The number of demonstrators arrested in Tehran on Saturday is estimated at 550 or so, which is less than those arrested by the NYPD for protesting Bush policies in 2004.
I applaud the Iranian public’s protests against a clearly fraudulent election, and deplore the jackboot tactics that the regime is using to quell them. But it is important to remember that the US itself was moved by Bush and McCain toward a ‘Homeland Security’ national security state that is intolerant of public protest and throws the word ‘terrorist’ around about dissidents. Obama and the Democrats have not addressed this creeping desecration of the Bill of Rights, and until they do, the pronouncements of self-righteous US senators and congressmen on the travesty in Tehran will be nothing more that imperialist hypocrisy of the most abject sort.

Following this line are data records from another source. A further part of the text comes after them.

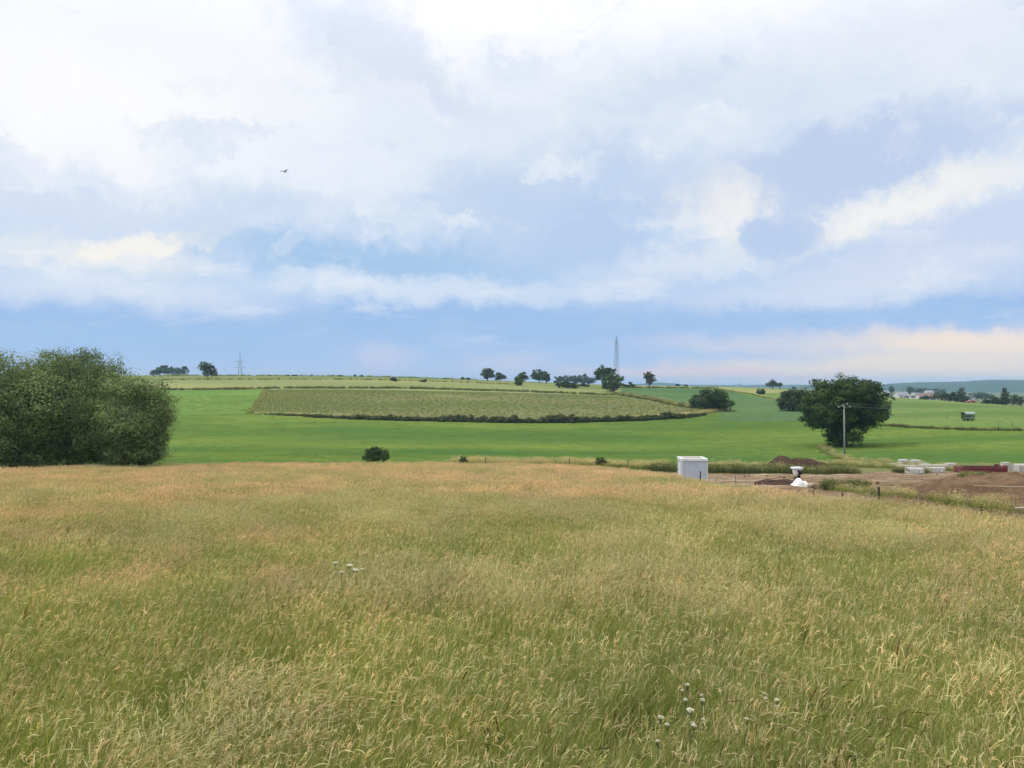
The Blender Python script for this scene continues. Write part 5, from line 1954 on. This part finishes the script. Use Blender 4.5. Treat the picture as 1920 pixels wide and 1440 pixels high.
HG = 'greenish umbels left of the meadow centre'
for k, (px, py, h, w, lab, hd) in enumerate((
        (655, 1060, 1.0, .15, 'largest greenish white umbel of the group left of the meadow centre', 2), (629, 1055, .98, .12, 'leftmost pale umbel of the group left of the meadow centre', 1),
        (668, 1069, .95, .13, 'umbel just below and right of the largest greenish one', 1), (679, 1067, .95, .09, 'rightmost small umbel of the group left of the meadow centre', 1), (641, 1073, .93, .10, 'lowest umbel of the group left of the meadow centre', 1))):
    umbel_plant('hogweed', lab, px, py, h - .1, w * .8, 'umbel', HG, 200 + k, hd)
WC = 'white flower heads at the lower right of the meadow'
for k, (px, py, w, lab) in enumerate((
        (1289, 1285, .065, 'topmost white flower head of the lower right group'), (1279, 1295, .05, 'small white flower head just below the topmost one'), (1315, 1302, .05, 'faint white flower head right of the topmost one'),
        (1285, 1313, .06, 'flat white flower head in the second row of the lower right group'), (1317, 1313, .065, 'wide white flower head right in the second row of the lower right group'), (1294, 1331, .10, 'densest cluster of white flowers in the lower right group'),
        (1239, 1343, .075, 'leftmost white flower head of the lower right group'), (1251, 1358, .065, 'round greenish white flower head below the leftmost one'), (1300, 1360, .05, 'small flower head below the densest cluster'),
        (1233, 1390, .05, 'lowest small flower head near the bottom of the group'), (1433, 1301, .06, 'round white flower head alone on the right'), (1435, 1308, .055, 'curved white flower head below the round one on the right'),
        (1456, 1312, .07, 'ragged white flower head far right in the lower group'), (1457, 1325, .06, 'rounded flower head below the ragged far right one'), (1400, 1347, .05, 'slanting white flower head between the two flower groups'))):
    umbel_plant('wild_carrot', lab, px, py, .64, w * .66, 'petal', WC, 230 + k, 1 if w < .09 else 4)

# ------------------------------------------------------------------ air
def haze():
    g = Geo()
    g.box((0, 0, 15), (14400, 14400, 100))
    m = bpy.data.materials.new('haze')
    m.use_nodes = True
    T = NT(m.node_tree)
    T.n.clear()
    out = T.node('ShaderNodeOutputMaterial')
    v = T.node('ShaderNodeVolumePrincipled')
    v.inputs['Color'].default_value = (.42, .64, .92, 1)
    v.inputs['Density'].default_value = 0.00014
    T.l.new(v.outputs[0], out.inputs['Volume'])
    o = g.build('haze', m)
    tag(o, 'thin blue haze over the whole countryside', 'haze', kind='stuff')


haze()
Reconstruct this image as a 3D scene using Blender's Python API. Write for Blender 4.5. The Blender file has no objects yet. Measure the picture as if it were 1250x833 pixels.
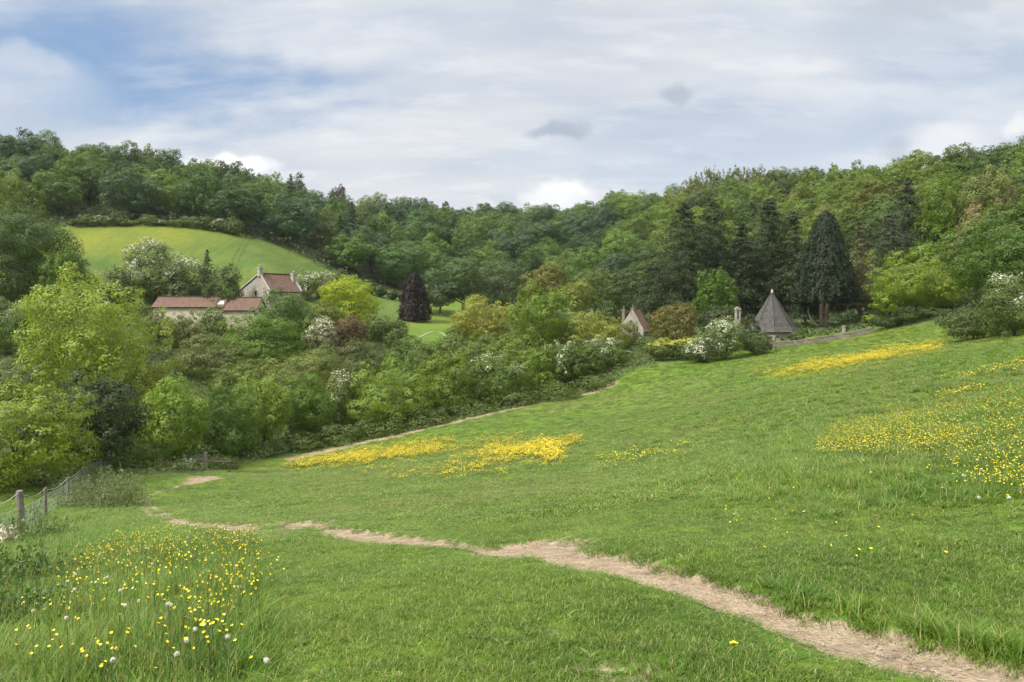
import bpy, bmesh, math, random
import numpy as np
F=903.; CX=625.; HY=370.
def P(px,py,Y): return ((px-CX)/F*Y, Y, (HY-py)/F*Y)
CP=[]
def c(px,py,Y): CP.append(P(px,py,Y))
def w(x,y,z): CP.append((x,y,z))
# feet and behind
w(0,0,-1.62); w(0,-8,-1.2); w(10,-8,0.4); w(-10,-8,-3.2); w(25,-15,2.5); w(-30,-15,-7); w(0,-40,0); w(50,-40,5); w(-50,-40,-8)
# near field
for p in [(625,833,3.35),(625,740,4.75),(0,833,4.4),(200,833,3.9),(0,740,8.2),(200,720,7.4),(300,650,14.5),(170,640,20.5),
 (625,665,8.2),(850,720,5.1),(1000,770,4.15),(1250,833,3.1),(1250,740,4.2),(1000,700,5.2),(1250,650,6.2),(1000,620,8.5),
 (1000,550,16),(1250,560,9.6),(375,640,15),(620,640,12),(620,600,22),(620,550,45),(850,550,27),(850,480,60),(1000,480,37),
 (1250,500,16),(1250,420,40),(1250,400,58),(1100,420,72),(1000,430,72),(1000,405,95),(870,436,90),(780,446,88),(725,480,82),(640,497,75),
 (510,525,68),(370,555,60),(245,580,46),(180,613,31),(450,600,30),
 (27,658,18.7),(56,632,26),(84,612,32),(235,575,45),(1150,397,70),(1060,405,88),
 # valley
 (0,600,34),(120,560,48),(250,545,62),(330,520,76),(430,490,86),(550,455,100),(680,432,108),(760,428,104),
 (100,470,75),(250,430,106),(350,425,106),(470,415,112),(530,405,125),(560,394,142),(500,374,155),(420,372,150),
 (15,425,80),(-150,430,70),(60,400,100),(200,384,122),(330,384,124),(640,388,150),(700,392,135),(770,404,118),(850,408,110),(940,402,104),
 # hill field
 (100,345,132),(230,340,138),(330,325,142),(100,279,165),(200,277,166),(290,287,168),(400,331,170),(460,357,172),(-100,290,150),
 # wood feet
 (540,362,195),(640,362,195),(740,372,170),(830,385,145),(950,388,125),(1060,385,115),(1150,372,100),(1250,350,80),(1350,360,70)]: c(*p)
SKY=[(-200,150,215),(0,163,215),(100,176,222),(200,190,232),(300,212,255),(420,240,290),(520,251,320),(640,258,340),(760,243,320),(850,226,290),(940,214,262),(1000,209,235),(1100,197,200),(1180,182,172),(1250,166,150),(1400,140,130)]
for (px,py,Y) in SKY:
    x,y,z=P(px,py,Y); w(x,y,z-10); w(x*1.25,y*1.25,z-5); w(x*1.9,y*1.9,z-8)
CP=np.array(CP)
def kern(d2): return np.where(d2>0,d2*np.log(d2+1e-12),0)
S=100.
A=CP[:,:2]/S; NCP=len(A)
_K=kern(((A[:,None]-A[None])**2).sum(2))+np.eye(NCP)*2e-5
_Q=np.hstack([np.ones((NCP,1)),A])
SOL=np.linalg.solve(np.block([[_K,_Q],[_Q.T,np.zeros((3,3))]]),np.concatenate([CP[:,2],np.zeros(3)]))
rng=np.random.default_rng(7)
random.seed(7)
def vnoise(x,y,seed=0):
    """smooth value noise in metres, about -1..1"""
    xi=np.floor(x).astype(np.int64); yi=np.floor(y).astype(np.int64)
    fx=x-xi; fy=y-yi; fx=fx*fx*(3-2*fx); fy=fy*fy*(3-2*fy)
    def h(a,b):
        n=(a*374761393+b*668265263+seed*974711)&0x7fffffff
        n=((n^(n>>13))*1274126177)&0x7fffffff
        return ((n^(n>>16))&0xffff)/32767.5-1
    return (h(xi,yi)*(1-fx)+h(xi+1,yi)*fx)*(1-fy)+(h(xi,yi+1)*(1-fx)+h(xi+1,yi+1)*fx)*fy
def fbm(x,y,seed=0,o=3):
    s=0;a=1;t=0
    for k in range(o):
        s=s+a*vnoise(x*2**k,y*2**k,seed+k*17); t+=a; a*=.5
    return s/t
def base_ground(x,y):
    x=np.asarray(x,float); shp=x.shape; x=x.ravel()/S; y=np.asarray(y,float).ravel()/S
    r=np.hypot(x,y); k=np.minimum(1,5.2/np.maximum(r,1e-6)); xx=x*k; yy=y*k
    o=np.empty(len(x))
    for i in range(0,len(x),20000):
        xs,ys=xx[i:i+20000],yy[i:i+20000]
        d2=(xs[:,None]-A[None,:,0])**2+(ys[:,None]-A[None,:,1])**2
        o[i:i+20000]=kern(d2)@SOL[:NCP]+SOL[NCP]+SOL[NCP+1]*xs+SOL[NCP+2]*ys
    f=np.clip((r-3.6)/2.0,0,1); f=f*f*(3-2*f)
    o=o*(1-f)+18*f
    return o.reshape(shp)
def pix(x,y,z): return CX+F*x/y, HY-F*z/y
def hit(px,py):
    """where the view ray through a photograph pixel meets the bare ground"""
    px=np.atleast_1d(np.asarray(px,float)); py=np.atleast_1d(np.asarray(py,float))
    Ys=2.6*1.02**np.arange(240)
    out=np.zeros((len(px),3))
    for i in range(len(px)):
        ux=(px[i]-CX)/F; uz=(HY-py[i])/F
        g=base_ground(ux*Ys,Ys)-uz*Ys
        j=np.argmax(g>0)
        if j==0: Y=Ys[0] if g[0]>0 else Ys[-1]
        else: Y=Ys[j-1]+(Ys[j]-Ys[j-1])*(-g[j-1])/(g[j]-g[j-1])
        out[i]=(ux*Y,Y,uz*Y)
    return out
# ---------------------------------------------------------------- the footpath (centre line and half width on the ground)
UP=[(340,637),(356,639),(380,636),(420,645),(476,651),(540,660),(600,669),(628,664),(660,660),(700,669),(750,675),(830,698),(918,724),(974,744),(1050,762),(1110,782),(1170,796),(1250,816),(1330,836),(1480,874)]
LO=[(340,640),(360,644),(420,657),(470,664),(540,670),(590,673),(622,673),(680,685),(740,700),(800,716),(850,731),(930,758),(1010,789),(1050,805),(1110,820),(1170,836),(1250,862),(1330,890),(1480,944)]
def resample(pl,n):
    pl=np.array(pl,float); d=np.r_[0,np.cumsum(np.hypot(*np.diff(pl,axis=0).T))]
    t=np.linspace(0,d[-1],n); return np.c_[np.interp(t,d,pl[:,0]),np.interp(t,d,pl[:,1])]
def edges(up,lo,n):
    xs=np.linspace(up[0][0],up[-1][0],n)
    a=np.array(up,float); b=np.array(lo,float)
    return hit(xs,np.interp(xs,a[:,0],a[:,1])), hit(xs,np.interp(xs,b[:,0],b[:,1]))
PA,PB=edges(UP,LO,136)
FAR=np.array([(252,583),(240,588),(215,594),(190,602),(176,607),(173,612),(180,619),(192,627),(212,636),(235,639),(270,642),(305,646)],float)
FARW=np.array([7,4,3,2.5,3,4,5,4.5,3.5,3,2.5,1.5])
fc=resample(FAR,50); fd=np.linspace(0,1,50); fw=np.interp(fd,np.linspace(0,1,len(FAR)),FARW)
PC=hit(fc[:,0],fc[:,1]); PCW=np.interp(fd,[0,.08,.14,.36,.44,1],[1,.8,.45,.45,1,1])*np.maximum(0.33,fw*2.4*PC[:,1]/F)
TRK=np.array([(352,562),(370,557),(400,550),(440,541),(480,533),(510,525),(560,514),(600,505),(640,496.5),(690,485),(725,479.5),(750,468)],float)
tc=resample(TRK,60); PT=hit(tc[:,0],tc[:,1]); PTW=np.full(60,.55)*(.7+.5*np.abs(np.sin(np.arange(60)*.9)))
PM=(PA+PB)/2; PMW=np.linalg.norm((PA-PB)[:,:2],axis=1)/2
# true half width across the walking direction
_t=np.gradient(PM[:,:2],axis=0); _t/=np.linalg.norm(_t,axis=1)[:,None]
_n=np.c_[-_t[:,1],_t[:,0]]; PMW=np.maximum(.10,np.abs(((PA-PB)[:,:2]*_n).sum(1))/2)
def path_ratio(x,y):
    """distance from the nearest path's centre line over its half width"""
    x=np.asarray(x,float).ravel(); y=np.asarray(y,float).ravel(); best=np.full(len(x),9.)
    m=(np.hypot(x,y)<95)&(y>0); idx=np.where(m)[0]
    for C,W in ((PM,PMW),(PC,PCW),(PT,PTW)):
        for i in range(0,len(idx),20000):
            k=idx[i:i+20000]
            d=np.hypot(x[k,None]-C[None,:,0],y[k,None]-C[None,:,1])
            best[k]=np.minimum(best[k],(d/W[None]).min(1))
    return best
def ground(x,y,pr=None):
    x=np.asarray(x,float); y=np.asarray(y,float)
    z=base_ground(x,y); r=np.hypot(x,y)
    z=z+.030*fbm(x*1.1,y*1.1,3)*np.clip(r/4,0,1)*np.clip(60/np.maximum(r,1),0,1)+.06*fbm(x*.15,y*.15,9)*np.clip((r-6)/25,0,1)
    if pr is None: pr=path_ratio(x,y).reshape(z.shape)
    z=z-.055*np.clip(1.45-pr,0,.6)/.6*np.clip(60/np.maximum(r,1)-.4,0,1)
    return z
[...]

American politicians should keep their hands off Iran and let the Iranians work this out. If the reformers have enough widespread public support, they will develop tactics that will change the situation. If they do not, then they will have to regroup and work toward future change. US covert operations and military interventions have caused enough bloodshed and chaos. If the US had left Mosaddegh alone in 1953, Iran might now be a flourishing democracy and no Green Movement would have been necessary.